I was inspired by the true story of the wooden horse, the one where POW’s in Germany, made a wooden vaulting horse, carried it brazenly into the prison yard each day and, while a group of men vaulted over it, another, hidden within the horse, began digging a tunnel underneath it. It was a painstaking business, the dirt grubbed away, scoop by scoop, under the very noses of the guards. It sounds improbable, but it worked, and three men got away.

Me? I’m still digging, still pretending conformity,while dreaming of the freedom to simply be, to not have to get up at crack of dawn every morning , to say to myself: “Now, what shall I do today?” And if the answer is “nothing” then so be it, for there will be time a plenty to enjoy both the nothings and the fullness of days, days entirely of my own shaping, like the days before I was captured as a child from the wild of preschool years.

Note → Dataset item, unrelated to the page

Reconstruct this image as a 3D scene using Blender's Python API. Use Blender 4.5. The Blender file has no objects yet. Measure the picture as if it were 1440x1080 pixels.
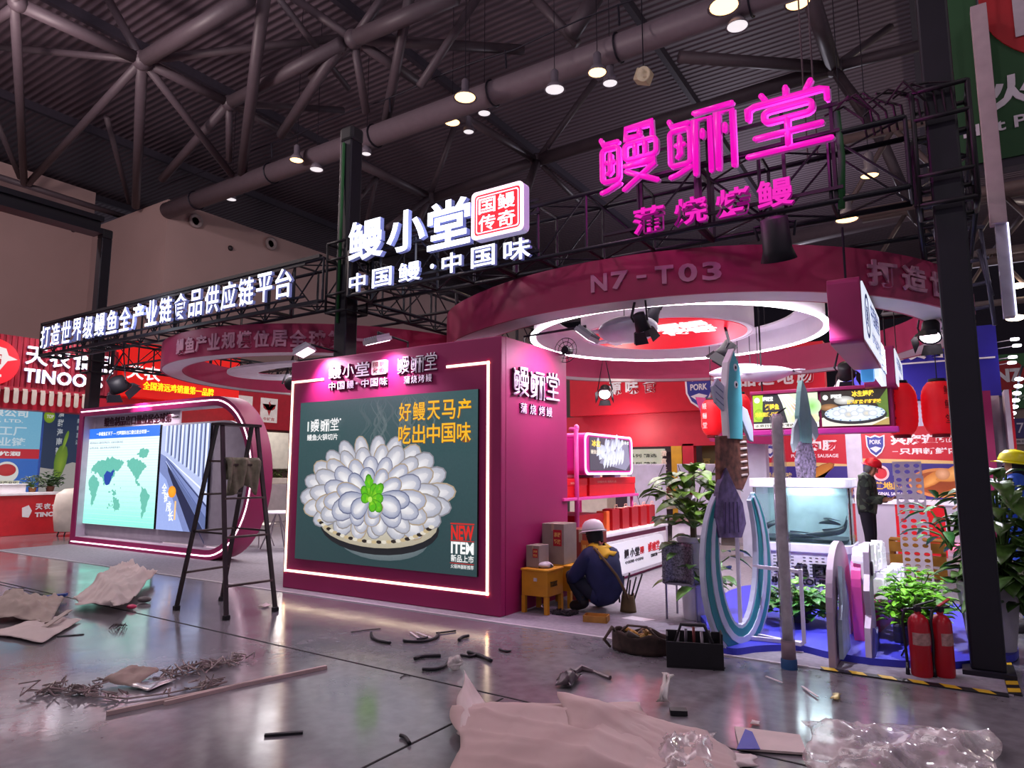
import bpy, math, random
from mathutils import Vector, Matrix
random.seed(7)
S = bpy.context.scene
COL = S.collection
pi = math.pi

# ------------------------------------------------------------ camera, world, exposure
FPX, CAMH, PITCH, YAW = 950.0, 1.55, math.radians(7.35), math.radians(32.6)
cd = bpy.data.cameras.new('camera'); cam = bpy.data.objects.new('camera', cd); COL.objects.link(cam)
cam.location = (0, 0, CAMH); cam.rotation_euler = (pi/2 + PITCH, 0, YAW)
cd.sensor_width = 36; cd.lens = FPX/1440*36; cd.clip_end = 400; cd.clip_start = .05
S.camera = cam
w = bpy.data.worlds.new('world'); S.world = w; w.use_nodes = True
w.node_tree.nodes['Background'].inputs[0].default_value = (.47, .42, .54, 1)
w.node_tree.nodes['Background'].inputs[1].default_value = .50
S.view_settings.view_transform = 'Standard'; S.view_settings.look = 'None'
S.view_settings.gamma = 1; S.view_settings.use_curve_mapping = False
S.view_settings.exposure = 0.25
S.cycles.use_denoising = True
S.cycles.max_bounces = 8; S.cycles.transparent_max_bounces = 12
S.cycles.sample_clamp_indirect = 4.0

def lamp(name, kind, loc, power, color, target=None, size=.2, spot=60, blend=.6, size_y=None):
    l = bpy.data.lights.new(name, kind); o = bpy.data.objects.new(name, l); COL.objects.link(o)
    l.energy = power; l.color = color; o.location = loc
    if kind == 'AREA':
        l.size = size
        if size_y: l.shape = 'RECTANGLE'; l.size_y = size_y
    else: l.shadow_soft_size = size
    if kind == 'SPOT': l.spot_size = math.radians(spot); l.spot_blend = blend
    if target is not None:
        o.rotation_euler = (Vector(target) - Vector(loc)).to_track_quat('-Z', 'Y').to_euler()
    return o
# the hall's own roof lighting over the aisle (rows of high-bay fittings behind the viewer)
for hx in (-16, -4, 8):
    for hy in (-6, 4):
        lamp('aisle_high_bay_light', 'POINT', (hx, hy, 11.5), 440, (1, .86, .92), size=.35)

# ------------------------------------------------------------ rays of the photograph's frame
_fw = Vector((-math.sin(YAW)*math.cos(PITCH), math.cos(YAW)*math.cos(PITCH), math.sin(PITCH)))
_rt = Vector((math.cos(YAW), math.sin(YAW), 0)); _up = _rt.cross(_fw)
_C = Vector((0, 0, CAMH))
def ray(x, y): return _fw + _rt*((x-720)/FPX) + _up*((540-y)/FPX)
def G(x, y, z=0.0):
    d = ray(x, y); return _C + d*((z-CAMH)/d.z)
def PY(x, y, Y):
    d = ray(x, y); return _C + d*(Y/d.y)
def PX(x, y, X):
    d = ray(x, y); return _C + d*(X/d.x)

# ------------------------------------------------------------ materials
def lin(h):
    h = h.lstrip('#'); c = [int(h[i:i+2], 16)/255 for i in (0, 2, 4)]
    return tuple((v/12.92 if v <= .04045 else ((v+.055)/1.055)**2.4) for v in c)
_M = {}
def M(h, rough=.5, metal=0., emit=0., noise=.06, scale=6., bump=0., trans=0., alpha=1., ior=1.45, coat=0.):
    key = (h, rough, metal, emit, noise, scale, bump, trans, alpha, coat)
    if key in _M: return _M[key]
    m = bpy.data.materials.new('mat_' + h.strip('#')); m.use_nodes = True
    nt = m.node_tree; b = nt.nodes['Principled BSDF']; c = lin(h)
    b.inputs['Roughness'].default_value = rough; b.inputs['Metallic'].default_value = metal
    b.inputs['IOR'].default_value = ior
    if coat: b.inputs['Coat Weight'].default_value = coat
    tc = nt.nodes.new('ShaderNodeTexCoord'); n = nt.nodes.new('ShaderNodeTexNoise')
    n.inputs['Scale'].default_value = scale; n.inputs['Detail'].default_value = 4
    nt.links.new(tc.outputs['Object'], n.inputs['Vector'])
    r = nt.nodes.new('ShaderNodeValToRGB')
    r.color_ramp.elements[0].position = .3; r.color_ramp.elements[1].position = .7
    r.color_ramp.elements[0].color = tuple(max(0, v*(1-noise*2)) for v in c) + (1,)
    r.color_ramp.elements[1].color = tuple(min(1, v*(1+noise)) for v in c) + (1,)
    nt.links.new(n.outputs['Fac'], r.inputs['Fac']); nt.links.new(r.outputs['Color'], b.inputs['Base Color'])
    if bump:
        bn = nt.nodes.new('ShaderNodeBump'); bn.inputs['Strength'].default_value = bump
        nt.links.new(n.outputs['Fac'], bn.inputs['Height']); nt.links.new(bn.outputs['Normal'], b.inputs['Normal'])
    if emit:
        nt.links.new(r.outputs['Color'], b.inputs['Emission Color']); b.inputs['Emission Strength'].default_value = emit
    if trans: b.inputs['Transmission Weight'].default_value = trans
    if alpha < 1: b.inputs['Alpha'].default_value = alpha
    _M[key] = m; return m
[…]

Of course, time itself is the biggest prison, and my tunnel is taking an awful lot of it in the digging. We begin to fear old age and frailty will deny us the pleasure of our lives when we are finally free to enjoy them, that there is a possibility, having spent the war years digging our tunnel out under the wire, the war will be over by the time we’ve cut that final slice of turf to daylight and liberation. Then we’ll be standing on the other side looking back, the guards themselves having long turned for home anyway, and we’ll be thinking: was that it?

I wonder if it would not be better to have simply joined in a bit more. I don’t mean this in the sense that I have not engaged with the world – at least physically – for indeed I have. I have sampled much of what it has to offer, but while doing so I have always held a part of me in reserve, never forgetting the imperative for escaping the madness at some point.

Or is this talk of escape not merely cowardice? Is the madness not my own? So, the years pass and the school-desk becomes the work-desk, and the puzzling thing is, I can walk away from my incarceration tomorrow. There is no need for a tunnel now, and no swift limbed beauty will come to drag me back to that desk. So why don’t I? I can argue I’m doing it for the money, that a man must eat, that the money is now the trap. Sure, there are monks who go into the world wrapped in only a binding of cloth and with a bowl to beg and that may be a definition of true liberation, but who among us is willing to live like that?

So is it not the falsehood, but the truth itself I am running from?

And is the truth not this:

Welcome to your life. Freedom will come to each of us soon enough. In the meantime, we should make the best of what we have, otherwise the most secure prison is the one we build around ourselves, not so much preventing us from getting out, but preventing others from getting in.

It’s something to think about, but for now, if you’ll excuse me, I still have a lot of digging to do.